Ban assault weapons–for real. We’ve been here before, and the lessons from that battle shed light on the tricky terrain ahead. The Uzi Furrow probably used in Granada Hills can no longer be legally imported to the United States, but was obviously available. Gun control wouldn’t have stopped him. Still, assault weapons have few sporting purposes. With their folding stocks and pistol grips, they resemble their military ancestors, which were designed to lay down a lot of ammunition very quickly over a small field of fire. In 1994, when the federal ban on assault weapons passed, many manufacturers slightly modified their models to get around the law and went back to market. Gun enthusiasts argue that this is cosmetic debate, that we want to ban guns that look sinister when all semiautomatics are deadly in the wrong hands. One answer is to follow California and ban the sale, manufacture and import of semiautomatics with the capacity to hold more than 10 rounds, and prohibit features–like high-capacity magazines, flash suppressors, bayonet lug nuts–that attract the criminal and the irresponsible.
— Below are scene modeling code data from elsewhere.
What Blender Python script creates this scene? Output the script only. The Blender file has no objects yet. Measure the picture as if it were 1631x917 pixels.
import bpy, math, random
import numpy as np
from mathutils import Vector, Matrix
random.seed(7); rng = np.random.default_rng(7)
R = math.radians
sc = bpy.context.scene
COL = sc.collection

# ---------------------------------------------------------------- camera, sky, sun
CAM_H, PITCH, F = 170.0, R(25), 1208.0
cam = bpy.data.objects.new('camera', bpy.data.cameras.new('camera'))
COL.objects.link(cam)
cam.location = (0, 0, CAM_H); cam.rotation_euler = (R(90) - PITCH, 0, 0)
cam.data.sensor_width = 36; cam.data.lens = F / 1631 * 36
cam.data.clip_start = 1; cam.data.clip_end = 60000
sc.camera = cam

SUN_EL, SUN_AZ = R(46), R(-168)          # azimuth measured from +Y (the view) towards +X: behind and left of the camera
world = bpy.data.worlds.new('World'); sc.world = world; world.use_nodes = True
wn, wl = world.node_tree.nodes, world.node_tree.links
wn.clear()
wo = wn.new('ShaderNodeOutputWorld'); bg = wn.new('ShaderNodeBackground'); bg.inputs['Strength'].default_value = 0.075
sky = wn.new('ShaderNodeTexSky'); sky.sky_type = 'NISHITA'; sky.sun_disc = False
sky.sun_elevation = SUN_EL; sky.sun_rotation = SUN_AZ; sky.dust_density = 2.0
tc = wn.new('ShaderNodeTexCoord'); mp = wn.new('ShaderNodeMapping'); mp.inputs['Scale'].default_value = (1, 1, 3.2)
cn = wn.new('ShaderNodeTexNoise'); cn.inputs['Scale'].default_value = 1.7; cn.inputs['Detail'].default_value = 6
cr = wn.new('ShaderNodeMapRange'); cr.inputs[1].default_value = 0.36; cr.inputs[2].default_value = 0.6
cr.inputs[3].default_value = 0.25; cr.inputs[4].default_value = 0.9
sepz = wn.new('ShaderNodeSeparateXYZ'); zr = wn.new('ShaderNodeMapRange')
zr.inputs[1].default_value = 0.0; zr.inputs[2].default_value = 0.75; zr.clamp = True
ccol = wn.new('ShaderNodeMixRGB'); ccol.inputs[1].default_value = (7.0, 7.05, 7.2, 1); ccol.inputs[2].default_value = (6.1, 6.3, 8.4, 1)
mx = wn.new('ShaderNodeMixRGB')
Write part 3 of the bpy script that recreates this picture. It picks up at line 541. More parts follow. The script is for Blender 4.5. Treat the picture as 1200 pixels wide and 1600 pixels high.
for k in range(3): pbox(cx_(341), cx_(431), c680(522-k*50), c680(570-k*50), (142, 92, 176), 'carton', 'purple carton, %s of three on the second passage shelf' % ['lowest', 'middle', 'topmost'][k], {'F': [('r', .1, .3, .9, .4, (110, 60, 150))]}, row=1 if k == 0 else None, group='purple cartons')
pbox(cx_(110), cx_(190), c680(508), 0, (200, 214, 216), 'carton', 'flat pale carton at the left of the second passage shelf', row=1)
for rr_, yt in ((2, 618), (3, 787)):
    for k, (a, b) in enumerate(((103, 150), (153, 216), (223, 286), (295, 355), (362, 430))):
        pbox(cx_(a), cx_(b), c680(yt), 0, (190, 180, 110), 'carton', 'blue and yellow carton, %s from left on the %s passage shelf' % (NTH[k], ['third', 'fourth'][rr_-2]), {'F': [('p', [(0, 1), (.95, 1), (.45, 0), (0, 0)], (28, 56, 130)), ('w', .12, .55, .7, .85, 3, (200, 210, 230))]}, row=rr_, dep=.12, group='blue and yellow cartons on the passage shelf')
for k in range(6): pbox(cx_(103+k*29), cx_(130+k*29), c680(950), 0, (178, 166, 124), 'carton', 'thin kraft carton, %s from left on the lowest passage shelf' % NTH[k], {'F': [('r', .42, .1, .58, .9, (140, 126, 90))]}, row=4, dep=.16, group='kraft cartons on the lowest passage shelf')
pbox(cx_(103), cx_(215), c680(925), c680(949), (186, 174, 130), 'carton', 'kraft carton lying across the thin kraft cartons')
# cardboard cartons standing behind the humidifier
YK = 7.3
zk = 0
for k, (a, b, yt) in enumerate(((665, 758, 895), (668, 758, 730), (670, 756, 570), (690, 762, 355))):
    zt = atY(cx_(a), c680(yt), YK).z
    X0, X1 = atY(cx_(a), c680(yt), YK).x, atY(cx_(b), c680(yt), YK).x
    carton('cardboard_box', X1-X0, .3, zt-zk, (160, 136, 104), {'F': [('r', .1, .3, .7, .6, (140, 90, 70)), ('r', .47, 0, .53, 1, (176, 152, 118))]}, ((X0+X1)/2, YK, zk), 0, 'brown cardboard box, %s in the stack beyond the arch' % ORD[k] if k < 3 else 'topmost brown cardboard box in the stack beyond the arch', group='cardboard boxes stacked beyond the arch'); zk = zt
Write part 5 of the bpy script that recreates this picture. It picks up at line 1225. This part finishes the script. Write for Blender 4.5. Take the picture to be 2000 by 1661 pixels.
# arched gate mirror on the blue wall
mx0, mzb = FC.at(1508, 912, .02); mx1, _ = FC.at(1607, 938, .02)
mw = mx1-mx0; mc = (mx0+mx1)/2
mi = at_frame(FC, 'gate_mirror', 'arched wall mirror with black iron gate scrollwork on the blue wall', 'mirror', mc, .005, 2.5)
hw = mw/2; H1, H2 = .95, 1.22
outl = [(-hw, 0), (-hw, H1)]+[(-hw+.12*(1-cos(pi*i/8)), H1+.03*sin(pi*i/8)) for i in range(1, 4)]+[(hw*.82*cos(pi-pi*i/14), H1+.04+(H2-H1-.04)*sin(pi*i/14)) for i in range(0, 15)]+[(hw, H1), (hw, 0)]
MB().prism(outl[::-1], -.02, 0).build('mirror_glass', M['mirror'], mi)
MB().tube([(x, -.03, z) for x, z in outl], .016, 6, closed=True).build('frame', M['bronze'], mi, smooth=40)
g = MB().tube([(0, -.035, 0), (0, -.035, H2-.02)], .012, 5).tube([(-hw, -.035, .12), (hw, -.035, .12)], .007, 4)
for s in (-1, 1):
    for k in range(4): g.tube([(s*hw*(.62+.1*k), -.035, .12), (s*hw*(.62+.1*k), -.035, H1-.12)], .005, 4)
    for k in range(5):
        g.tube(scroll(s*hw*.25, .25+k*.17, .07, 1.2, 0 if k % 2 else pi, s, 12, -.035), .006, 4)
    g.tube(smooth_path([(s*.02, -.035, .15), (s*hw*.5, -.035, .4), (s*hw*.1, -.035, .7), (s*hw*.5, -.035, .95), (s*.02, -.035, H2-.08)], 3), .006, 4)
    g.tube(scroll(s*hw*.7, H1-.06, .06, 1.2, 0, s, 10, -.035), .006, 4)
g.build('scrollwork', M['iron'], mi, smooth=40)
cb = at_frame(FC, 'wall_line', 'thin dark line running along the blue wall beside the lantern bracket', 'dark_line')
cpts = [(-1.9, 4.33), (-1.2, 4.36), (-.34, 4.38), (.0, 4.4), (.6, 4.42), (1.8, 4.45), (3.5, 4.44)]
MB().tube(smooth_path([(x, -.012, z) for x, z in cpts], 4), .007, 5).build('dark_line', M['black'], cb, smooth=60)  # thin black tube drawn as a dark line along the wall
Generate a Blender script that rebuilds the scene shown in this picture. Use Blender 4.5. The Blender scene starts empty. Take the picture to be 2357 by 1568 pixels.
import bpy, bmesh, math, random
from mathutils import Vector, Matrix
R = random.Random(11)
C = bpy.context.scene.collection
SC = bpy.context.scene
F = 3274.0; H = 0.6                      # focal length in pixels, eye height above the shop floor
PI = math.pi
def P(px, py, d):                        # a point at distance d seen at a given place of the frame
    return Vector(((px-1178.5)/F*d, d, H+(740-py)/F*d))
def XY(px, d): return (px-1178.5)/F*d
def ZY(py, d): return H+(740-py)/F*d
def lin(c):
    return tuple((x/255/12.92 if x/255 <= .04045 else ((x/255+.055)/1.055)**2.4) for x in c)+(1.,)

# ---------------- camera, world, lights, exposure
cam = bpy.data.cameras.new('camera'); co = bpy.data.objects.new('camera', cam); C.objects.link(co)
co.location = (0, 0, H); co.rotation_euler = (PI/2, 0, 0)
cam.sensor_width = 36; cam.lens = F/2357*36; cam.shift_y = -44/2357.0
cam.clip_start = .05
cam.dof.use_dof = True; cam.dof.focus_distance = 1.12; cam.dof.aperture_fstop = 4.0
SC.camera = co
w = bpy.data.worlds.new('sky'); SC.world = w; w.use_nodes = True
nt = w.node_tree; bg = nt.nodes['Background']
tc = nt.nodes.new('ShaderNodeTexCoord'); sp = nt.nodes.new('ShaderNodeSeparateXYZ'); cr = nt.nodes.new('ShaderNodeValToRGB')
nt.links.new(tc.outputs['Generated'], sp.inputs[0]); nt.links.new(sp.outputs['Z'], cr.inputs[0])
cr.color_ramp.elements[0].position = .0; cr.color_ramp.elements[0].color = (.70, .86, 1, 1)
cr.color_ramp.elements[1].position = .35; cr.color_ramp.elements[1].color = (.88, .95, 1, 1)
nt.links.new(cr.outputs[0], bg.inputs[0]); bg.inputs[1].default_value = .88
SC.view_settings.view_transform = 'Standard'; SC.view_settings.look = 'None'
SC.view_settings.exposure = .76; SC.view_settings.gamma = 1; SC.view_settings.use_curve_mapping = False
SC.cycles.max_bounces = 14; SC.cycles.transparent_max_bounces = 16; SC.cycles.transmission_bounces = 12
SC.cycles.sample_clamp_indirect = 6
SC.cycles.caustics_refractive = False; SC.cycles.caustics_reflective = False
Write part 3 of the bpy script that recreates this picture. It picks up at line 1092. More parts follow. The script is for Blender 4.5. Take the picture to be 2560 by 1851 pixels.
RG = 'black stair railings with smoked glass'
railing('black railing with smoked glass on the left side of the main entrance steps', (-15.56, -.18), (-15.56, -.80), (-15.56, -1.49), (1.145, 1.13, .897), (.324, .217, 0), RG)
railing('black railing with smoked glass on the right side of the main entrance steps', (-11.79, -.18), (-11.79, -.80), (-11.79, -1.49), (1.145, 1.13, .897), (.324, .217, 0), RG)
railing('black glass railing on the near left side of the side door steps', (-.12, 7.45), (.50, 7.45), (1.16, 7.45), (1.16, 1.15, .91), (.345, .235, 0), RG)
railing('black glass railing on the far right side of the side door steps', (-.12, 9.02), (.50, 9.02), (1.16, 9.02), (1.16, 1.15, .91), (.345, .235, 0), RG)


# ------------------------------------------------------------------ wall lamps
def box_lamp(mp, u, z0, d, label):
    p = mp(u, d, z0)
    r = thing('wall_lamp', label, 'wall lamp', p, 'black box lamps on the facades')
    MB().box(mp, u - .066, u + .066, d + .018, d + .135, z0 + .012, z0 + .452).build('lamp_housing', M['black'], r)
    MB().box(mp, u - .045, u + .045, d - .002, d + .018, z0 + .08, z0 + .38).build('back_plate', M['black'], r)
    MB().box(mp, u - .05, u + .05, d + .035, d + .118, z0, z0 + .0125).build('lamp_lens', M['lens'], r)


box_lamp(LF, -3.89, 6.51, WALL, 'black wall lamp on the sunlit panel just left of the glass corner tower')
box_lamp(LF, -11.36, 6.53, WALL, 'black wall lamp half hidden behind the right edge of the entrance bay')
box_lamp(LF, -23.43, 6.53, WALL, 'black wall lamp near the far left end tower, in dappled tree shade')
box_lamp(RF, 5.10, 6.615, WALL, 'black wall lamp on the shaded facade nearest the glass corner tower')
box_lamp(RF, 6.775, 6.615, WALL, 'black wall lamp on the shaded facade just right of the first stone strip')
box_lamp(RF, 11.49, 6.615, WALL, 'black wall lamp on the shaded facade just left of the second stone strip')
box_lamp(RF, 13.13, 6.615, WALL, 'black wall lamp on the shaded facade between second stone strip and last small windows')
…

License owners and register all guns. To ears unaccustomed to the nuances of the gun debate, this could sound innocuous, or at worst bureaucratic. But proposals to establish a gun registry, either state by state or nationally, raise gun owners’ most fundamental fears. Still, licensing could operate along the same lines as the DMV: to drive a car, you need to pass a minimal test. There are potential perils; authorities might be distant, or abusive, or inattentive. But licensing could improve gun safety, particularly for beginners.
Registration pushes the most buttons. The gun lobby says the government shouldn’t know who owns a firearm, and on Second Amendment grounds it has a point. Bill Clinton isn’t likely to confiscate guns, but some president in the distant future might. Still, all rights have to be balanced with the need for public order, and registration is one sure-fire way of shutting off a line of supply to criminals. Why? If all sales of firearms have to be logged in a registry, then the typical gun owner who gets his firearm legitimately knows the government has a record of his acquisition. He may then be much more careful about what happens to that gun for fear that crimes committed with it would bring the police to his door. Would it stop underground gun traffic altogether? No, and the NRA says the measure would create “massive civil disobedience.” But registration could help keep guns from slipping, through a careless private sale or swap, into a criminal’s grasp.
On the morning after the shootings in Granada Hills, parents of children at the day camp arrived early, determined not to flinch in the face of hate, or of guns. “We’re not going to let anyone scare us,” one father said. Bringing sanity to the gun wars, and safety to our schools and public places, will take the same flinty courage. The road will be rough and long, the battles pitched and confusing, the compromises difficult and costly. But let us begin.